E’ noto che, secondo il costante orientamento di questa Corte, ai fini della sussistenza del requisito della esposizione sommaria dei fatti di causa, prescritto, a pena di inammissibilita’ del ricorso per cassazione, dall’art. 366 c.p.c., comma 1, n. 3, e’ necessario, in ossequio al principio di autosufficienza del ricorso, che in esso vengano indicati, in maniera specifica e puntuale, tutti gli elementi utili perche’ il giudice di legittimita’ possa avere la completa cognizione dell’oggetto della controversia, dello svolgimento del processo e delle posizioni in esso assunte dalle parti, senza dover ricorrere ad altre fonti o atti del processo, ivi compresa la sentenza impugnata, cosi’ da acquisire un quadro degli elementi fondamentali in cui si colloca la decisione censurata e i motivi di critica prospettati, con la conseguenza che il ricorso e’ inammissibile, ad esempio, nell’ipotesi in cui non vengano adeguatamente riportate ne’ la ratio decidendi della decisione impugnata, ne’ le ragioni di fatto e di diritto che sostenevano le rispettive posizioni delle parti nel giudizio di merito, ovvero nell’ipotesi in cui manchi completamente l’esposizione dei fatti di causa e del contenuto del provvedimento impugnato, tale mancanza non potendo essere superata ne’ attraverso l’esame delle censure in cui si articola il ricorso, in quanto non ne e’ garantita l’esatta comprensione in assenza di riferimenti alla motivazione del provvedimento censurato, ne’ attraverso l’esame della esposizione del fatto contenuta nel controricorso, in quanto cio’ e’ impedito appunto dal principio di autosufficienza del ricorso per cassazione (cfr., ex plurimis, le sentenze nn. 2831 e 18421 del 2009, 15808 del 2008, 2097 del 2007).

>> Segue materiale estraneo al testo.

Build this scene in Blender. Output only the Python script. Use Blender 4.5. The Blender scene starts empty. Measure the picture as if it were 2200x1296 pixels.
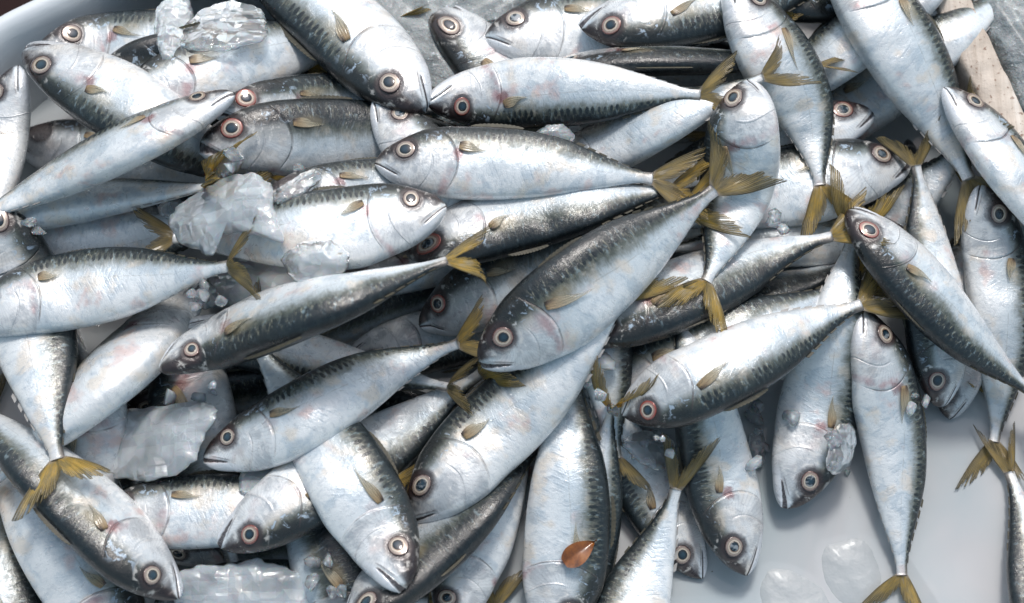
import bpy, math, random
import numpy as np
from mathutils import Vector, Matrix
rnd = random.Random(7)
S = bpy.context.scene
COL = S.collection
# ---------------------------------------------------------------- camera
TILT = math.radians(19.0)
DIST = 1.25
FIELD = 0.69
AIM = Vector((0.0, 0.0, 0.085))
CAM = AIM + Vector((0.0, -math.sin(TILT) * DIST, math.cos(TILT) * DIST))
cd = bpy.data.cameras.new('camera'); cam = bpy.data.objects.new('camera', cd); COL.objects.link(cam)
cam.location = CAM
cam.rotation_euler = (TILT, 0, 0)
cd.sensor_width = 36.0
cd.lens = 36.0 * DIST / FIELD
cd.clip_start = 0.01; cd.clip_end = 60.0
cd.dof.use_dof = True
cd.dof.focus_distance = DIST - 0.012
cd.dof.aperture_fstop = 5.0
S.camera = cam
# ---------------------------------------------------------------- light
SUN_EL, SUN_AZ = math.radians(58), math.radians(8)      # azimuth measured from +Y (top of the picture) towards +X
w = bpy.data.worlds.new('World'); S.world = w; w.use_nodes = True
wn = w.node_tree; wn.nodes.clear()
sky = wn.nodes.new('ShaderNodeTexSky'); sky.sky_type = 'NISHITA'; sky.sun_disc = False
sky.sun_elevation = SUN_EL; sky.sun_rotation = SUN_AZ; sky.air_density = 1.0; sky.dust_density = 3.5; sky.ozone_density = 1.0
bg = wn.nodes.new('ShaderNodeBackground'); bg.inputs['Strength'].default_value = 0.098
wo = wn.nodes.new('ShaderNodeOutputWorld')
hsv = wn.nodes.new('ShaderNodeHueSaturation'); hsv.inputs['Saturation'].default_value = 0.85; hsv.inputs['Hue'].default_value = 0.468
wn.links.new(sky.outputs[0], hsv.inputs['Color']); wn.links.new(hsv.outputs[0], bg.inputs[0]); wn.links.new(bg.outputs[0], wo.inputs[0])
ld = bpy.data.lights.new('sun', 'SUN'); ld.energy = 1.3; ld.angle = math.radians(11); ld.color = (1.0, 0.975, 0.93)
lo = bpy.data.objects.new('sun', ld); COL.objects.link(lo)
sd = Vector((math.sin(SUN_AZ) * math.cos(SUN_EL), math.cos(SUN_AZ) * math.cos(SUN_EL), math.sin(SUN_EL)))
lo.rotation_euler = sd.to_track_quat('Z', 'Y').to_euler()
S.view_settings.view_transform = 'Standard'; S.view_settings.look = 'None'
S.view_settings.gamma = 1.0; S.view_settings.use_curve_mapping = False
S.view_settings.exposure = 0.74
S.render.engine = 'CYCLES'
S.cycles.max_bounces = 10; S.cycles.transmission_bounces = 8; S.cycles.transparent_max_bounces = 12

# ---------------------------------------------------------------- picture <-> world
FPX = cd.lens / 36.0 * 2200.0
RT = np.array(cam.rotation_euler.to_matrix())
CAMN = np.array(CAM)
def at(px, py, z):
    """world point at height z seen at photo position px,py (arrays allowed)"""
    px = np.asarray(px, float); py = np.asarray(py, float); z = np.asarray(z, float)
    d = np.stack([(px - 1100) / FPX, -(py - 648) / FPX, -np.ones_like(px)], -1) @ RT.T
    t = (z - CAMN[2]) / d[..., 2]
    return CAMN + d * t[..., None]
def mpp(px, py, z):
    a = at(px, py, z); dv = a - CAMN
    depth = -(dv @ RT[:, 2])
    return float(depth / FPX)

# ---------------------------------------------------------------- node helpers
class NT:
    def __init__(s, name):
        s.m = bpy.data.materials.new(name); s.m.use_nodes = True
        s.t = s.m.node_tree; s.t.nodes.clear()
        s.out = s.n('ShaderNodeOutputMaterial')
    def n(s, typ, **kw):
        x = s.t.nodes.new(typ)
        for k, v in kw.items(): setattr(x, k, v)
        return x
    def put(s, sock, v):
        if isinstance(v, bpy.types.NodeSocket): s.t.links.new(v, sock)
        elif v is not None:
            if isinstance(v, (tuple, list)) and len(v) == 3 and sock.type == 'RGBA': v = tuple(v) + (1,)
            sock.default_value = v
    def math(s, op, a, b=None, c=None, clamp=False):
        x = s.n('ShaderNodeMath', operation=op, use_clamp=clamp)
        s.put(x.inputs[0], a)
        if b is not None: s.put(x.inputs[1], b)
        if c is not None: s.put(x.inputs[2], c)
        return x.outputs[0]
    def add(s, a, b): return s.math('ADD', a, b)
    def sub(s, a, b): return s.math('SUBTRACT', a, b)
    def mul(s, a, b): return s.math('MULTIPLY', a, b)
    def ss(s, v, lo, hi, a=0.0, b=1.0):
        x = s.n('ShaderNodeMapRange', interpolation_type='SMOOTHSTEP')
        s.put(x.inputs['Value'], v); s.put(x.inputs['From Min'], lo); s.put(x.inputs['From Max'], hi)
        s.put(x.inputs['To Min'], a); s.put(x.inputs['To Max'], b)
        return x.outputs[0]
    def mix(s, f, a, b, mode='MIX'):
        x = s.n('ShaderNodeMix', data_type='RGBA', blend_type=mode)
        s.put(x.inputs[0], f); s.put(x.inputs[6], a); s.put(x.inputs[7], b)
        return x.outputs[2]
    def noise(s, vec, scale, detail=3, rough=0.5, dist=0.0, dim='3D', w=None):
        x = s.n('ShaderNodeTexNoise', noise_dimensions=dim)
        s.put(x.inputs['Vector'], vec); s.put(x.inputs['Scale'], scale); s.put(x.inputs['Detail'], detail)
        s.put(x.inputs['Roughness'], rough); s.put(x.inputs['Distortion'], dist)
        if w is not None: s.put(x.inputs['W'], w)
        return x.outputs['Fac']
    def ramp(s, f, stops, interp='LINEAR'):
        x = s.n('ShaderNodeValToRGB'); cr = x.color_ramp; cr.interpolation = interp
        while len(cr.elements) < len(stops): cr.elements.new(0.5)
        for e, (p, c) in zip(cr.elements, stops):
            e.position = p; e.color = tuple(c) + (1,) if len(c) == 3 else c
        s.put(x.inputs[0], f); return x.outputs[0]
    def vmap(s, vec, scale=(1, 1, 1), loc=(0, 0, 0), rot=(0, 0, 0)):
        x = s.n('ShaderNodeMapping'); s.put(x.inputs['Vector'], vec)
        x.inputs['Scale'].default_value = scale; x.inputs['Rotation'].default_value = rot
        if isinstance(loc, bpy.types.NodeSocket): s.put(x.inputs['Location'], loc)
        else: x.inputs['Location'].default_value = loc
        return x.outputs[0]
    def bump(s, h, strength, dist, prev=None):
        x = s.n('ShaderNodeBump'); s.put(x.inputs['Height'], h); s.put(x.inputs['Strength'], strength); s.put(x.inputs['Distance'], dist)
        if prev is not None: s.put(x.inputs['Normal'], prev)
        return x.outputs[0]
    def bsdf(s, **kw):
        x = s.n('ShaderNodeBsdfPrincipled')
        for k, v in kw.items(): s.put(x.inputs[k.replace('_', ' ')], v)
        return x
    def done(s, sh):
        s.t.links.new(sh, s.out.inputs[0]); return s.m

def attr(t, name, kind='GEOMETRY'):
    x = t.n('ShaderNodeAttribute', attribute_name=name, attribute_type=kind); return x
def sep(t, v):
    x = t.n('ShaderNodeSeparateXYZ'); t.put(x.inputs[0], v); return x.outputs

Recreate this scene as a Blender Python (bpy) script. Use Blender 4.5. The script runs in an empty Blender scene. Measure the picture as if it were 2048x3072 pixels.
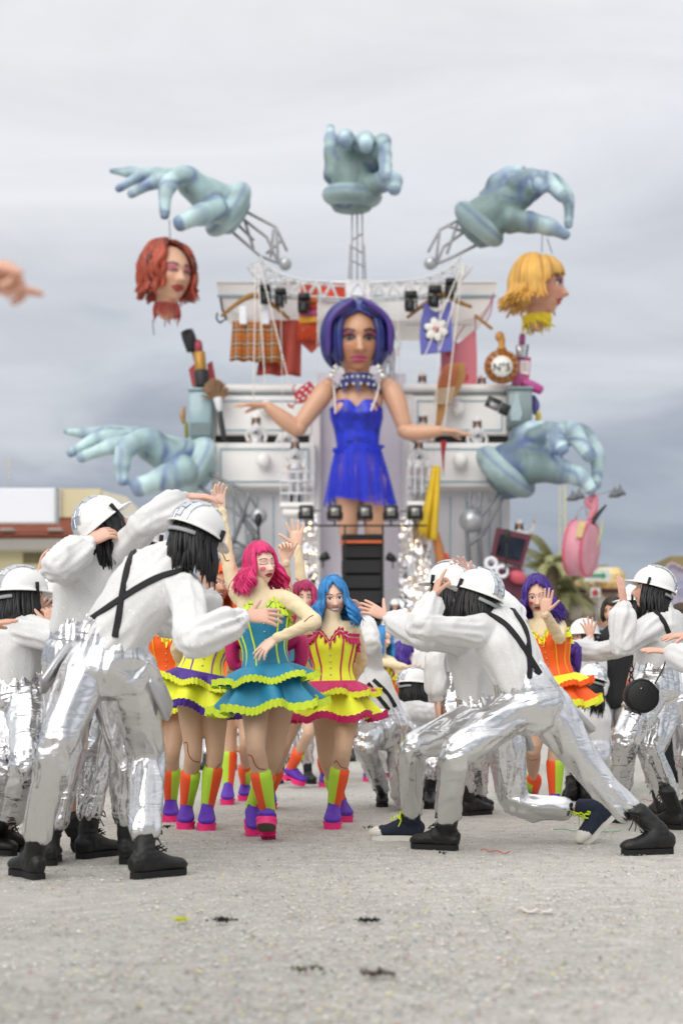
import bpy, bmesh, math, random
import numpy as np
from mathutils import Vector, Matrix
from mathutils.bvhtree import BVHTree
from math import sin, cos, pi, radians, sqrt
random.seed(7); RNG = np.random.default_rng(11)
scn = bpy.context.scene
COL = scn.collection
# ------------------------------------------------------------------ camera
# 50 mm portrait lens, eye 0.75 m above the ground, level, with a little rise (lens shift)
F = 50 / 36 * 3072; CX = 1024.0; HY = 2127.0; CH = 0.75
cam_d = bpy.data.cameras.new('camera'); cam = bpy.data.objects.new('camera', cam_d); COL.objects.link(cam)
cam.location = (0, 0, CH); cam.rotation_euler = (radians(90), 0, 0)
cam_d.sensor_fit = 'VERTICAL'; cam_d.sensor_height = 36; cam_d.sensor_width = 24; cam_d.lens = 50
cam_d.shift_y = (HY - 1536) / 3072
cam_d.clip_start = 0.05; cam_d.clip_end = 5000
cam_d.dof.use_dof = True; cam_d.dof.focus_distance = 8.2; cam_d.dof.aperture_fstop = 2.0
scn.camera = cam
# ------------------------------------------------------------------ sky: thin sun behind a full cloud deck
SUN_EL, SUN_AZ = 35, 205      # sun high, behind the camera and to the left
world = bpy.data.worlds.new('World'); scn.world = world; world.use_nodes = True
wt = world.node_tree; wt.nodes.clear()
def wn(t, **k):
    n = wt.nodes.new(t)
    for a, b in k.items(): setattr(n, a, b)
    return n
wl = wt.links.new
sky = wn('ShaderNodeTexSky', sky_type='NISHITA', sun_disc=False)
sky.sun_elevation = radians(SUN_EL); sky.sun_rotation = radians(SUN_AZ)
tc = wn('ShaderNodeTexCoord'); sep = wn('ShaderNodeSeparateXYZ'); wl(tc.outputs['Generated'], sep.inputs[0])
zc = wn('ShaderNodeMath', operation='MAXIMUM'); wl(sep.outputs[2], zc.inputs[0]); zc.inputs[1].default_value = 0.0
zp = wn('ShaderNodeMath', operation='ADD'); wl(zc.outputs[0], zp.inputs[0]); zp.inputs[1].default_value = 0.16
dx = wn('ShaderNodeMath', operation='DIVIDE'); wl(sep.outputs[0], dx.inputs[0]); wl(zp.outputs[0], dx.inputs[1])
dy = wn('ShaderNodeMath', operation='DIVIDE'); wl(sep.outputs[1], dy.inputs[0]); wl(zp.outputs[0], dy.inputs[1])
cmb = wn('ShaderNodeCombineXYZ'); wl(dx.outputs[0], cmb.inputs[0]); wl(dy.outputs[0], cmb.inputs[1])
n1 = wn('ShaderNodeTexNoise'); n1.inputs['Scale'].default_value = 1.1; n1.inputs['Detail'].default_value = 6; n1.inputs['Roughness'].default_value = .5
n1.inputs['Distortion'].default_value = .6
wl(cmb.outputs[0], n1.inputs['Vector'])
nm = wn('ShaderNodeMath', operation='MULTIPLY_ADD'); wl(n1.outputs['Fac'], nm.inputs[0]); nm.inputs[1].default_value = .50; nm.inputs[2].default_value = -.25
za = wn('ShaderNodeMath', operation='ADD'); wl(sep.outputs[2], za.inputs[0]); wl(nm.outputs[0], za.inputs[1])
ramp = wn('ShaderNodeValToRGB'); wl(za.outputs[0], ramp.inputs[0])
R_ = ramp.color_ramp; R_.interpolation = 'EASE'
stops = [(0.0, (.35, .375, .425)), (.05, (.25, .28, .34)), (.13, (.32, .35, .41)), (.25, (.54, .56, .60)), (.38, (.68, .69, .715)), (.55, (.76, .765, .775)), (1.0, (1.25, 1.25, 1.24))]
while len(R_.elements) < len(stops): R_.elements.new(.5)
for e, (p, c) in zip(R_.elements, stops): e.position = p; e.color = (*c, 1)
bg1 = wn('ShaderNodeBackground'); bg1.inputs[1].default_value = .1; wl(sky.outputs[0], bg1.inputs[0])
bg2 = wn('ShaderNodeBackground'); bg2.inputs[1].default_value = 1.0
mp2 = wn('ShaderNodeMapping'); mp2.inputs['Scale'].default_value = (1.0, 2.2, 1); mp2.inputs['Rotation'].default_value = (0, 0, .35); wl(cmb.outputs[0], mp2.inputs[0])
n2 = wn('ShaderNodeTexNoise'); n2.inputs['Scale'].default_value = 1.7; n2.inputs['Detail'].default_value = 7; n2.inputs['Roughness'].default_value = .55; n2.inputs['Distortion'].default_value = .8; wl(mp2.outputs[0], n2.inputs['Vector'])
mr2 = wn('ShaderNodeMapRange'); mr2.inputs[1].default_value = .3; mr2.inputs[2].default_value = .7; mr2.inputs[3].default_value = .90; mr2.inputs[4].default_value = 1.07; wl(n2.outputs['Fac'], mr2.inputs[0])
vm = wn('ShaderNodeVectorMath', operation='SCALE'); wl(ramp.outputs[0], vm.inputs[0]); wl(mr2.outputs[0], vm.inputs['Scale']); wl(vm.outputs[0], bg2.inputs[0])
mx = wn('ShaderNodeMixShader'); mx.inputs[0].default_value = .93; wl(bg1.outputs[0], mx.inputs[1]); wl(bg2.outputs[0], mx.inputs[2])
wo = wn('ShaderNodeOutputWorld'); wl(mx.outputs[0], wo.inputs[0])
sl = bpy.data.lights.new('sun', 'SUN'); sun = bpy.data.objects.new('sun', sl); COL.objects.link(sun)
sl.energy = 1.5; sl.angle = radians(55); sl.color = (1, .96, .9)
az = radians(SUN_AZ); el = radians(SUN_EL)
sdir = Vector((sin(az) * cos(el), cos(az) * cos(el), sin(el)))
sun.rotation_euler = sdir.to_track_quat('Z', 'Y').to_euler(); sun.location = (0, 0, 30)
vs = scn.view_settings; vs.view_transform = 'Standard'; vs.look = 'None'; vs.gamma = 1; vs.exposure = 0.30; vs.use_curve_mapping = False
# ------------------------------------------------------------------ helpers
def A(*v): return np.array(v, float)
def nrm(v): return v / (np.linalg.norm(v) + 1e-12)
def P(px, py, d): return A((px - CX) / F * d, d, CH - (py - HY) / F * d)       # photo pixel + distance -> place
def G(px, py, z=0.0):                                                          # photo pixel on the ground -> place
    d = F * (CH - z) / (py - HY); return P(px, py, d)
def lin(h):
    h = h.lstrip('#'); c = [int(h[i:i + 2], 16) / 255 for i in (0, 2, 4)]
    return tuple(x / 12.92 if x <= .04045 else ((x + .055) / 1.055) ** 2.4 for x in c)
def lerp(a, b, t): return a + (b - a) * t
def sstep(x, a, b):
    t = np.clip((x - a) / (b - a), 0, 1); return t * t * (3 - 2 * t)
def vnoise(p):
    """value noise, p (N,3) -> [-1,1]"""
    i = np.floor(p).astype(np.int64); f = p - i; f = f * f * (3 - 2 * f)
    def h(x, y, z):
        n = (x * 73856093) ^ (y * 19349663) ^ (z * 83492791); n = (n ^ (n >> 13)) * 1274126177
        return ((n ^ (n >> 16)) & 0xffff) / 32767.5 - 1
    x, y, z = i[:, 0], i[:, 1], i[:, 2]; r = 0
    for a in (0, 1):
        for b in (0, 1):
            for c in (0, 1):
                w = (f[:, 0] if a else 1 - f[:, 0]) * (f[:, 1] if b else 1 - f[:, 1]) * (f[:, 2] if c else 1 - f[:, 2])
                r = r + w * h(x + a, y + b, z + c)
    return r
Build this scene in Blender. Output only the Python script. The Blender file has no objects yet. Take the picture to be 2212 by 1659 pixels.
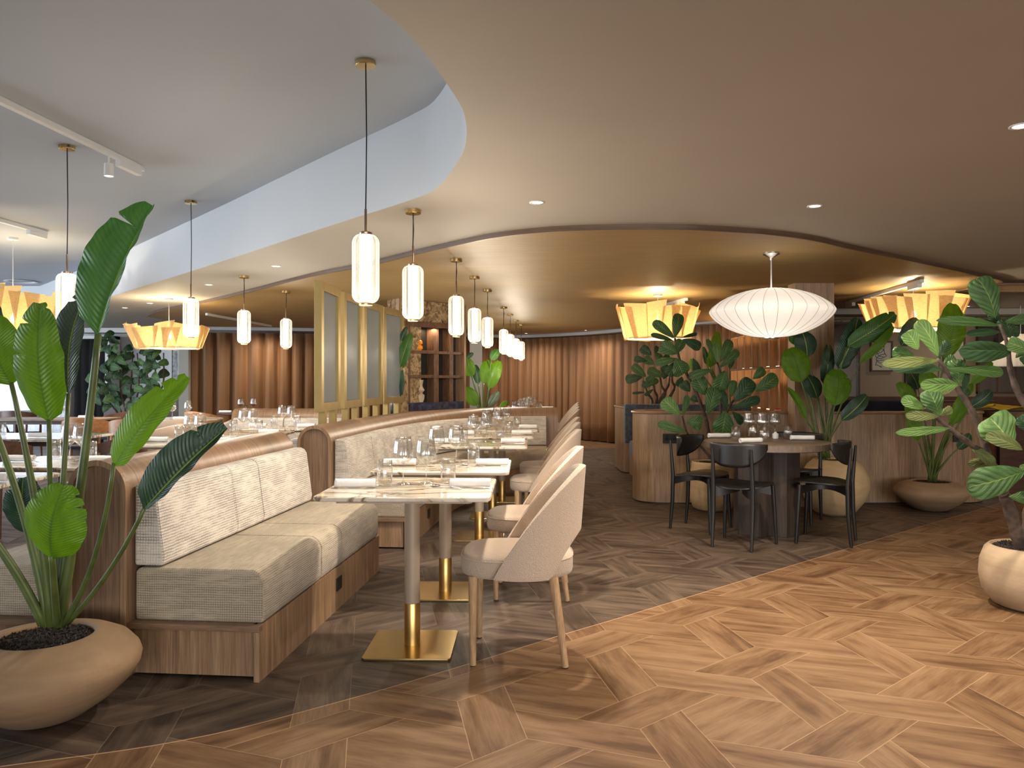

Tanto premesso, dall’esame del ricorso proposto nella specie risulta evidente che in esso mancano del tutto: l’esposizione dei fatti di causa, anche solo come premessa ai due motivi di censura;

l’individuazione della ratio decidendi della sentenza impugnata;

conseguentemente, la specificazione del nesso tra il decisum e le censure proposte le quali, percio’, sono formulate in modo completamente astratto e privo di specificita’ rispetto alla fattispecie.

Da cio’ consegue l’inammissibilita’ del ricorso.

3. – Le spese seguono la soccombenza e vengono liquidate nel dispositivo.

P.Q.M.

Dichiara inammissibile il ricorso e condanna il ricorrente alle spese, che liquida in complessivi Euro 2.200,00, ivi compresi Euro 200,00 per esborsi, oltre alle spese generali ed agli accessori come per legge.

Cosi’ deciso in Roma, nella Camera di consiglio della Sezione Prima Civile, il 28 gennaio 2010.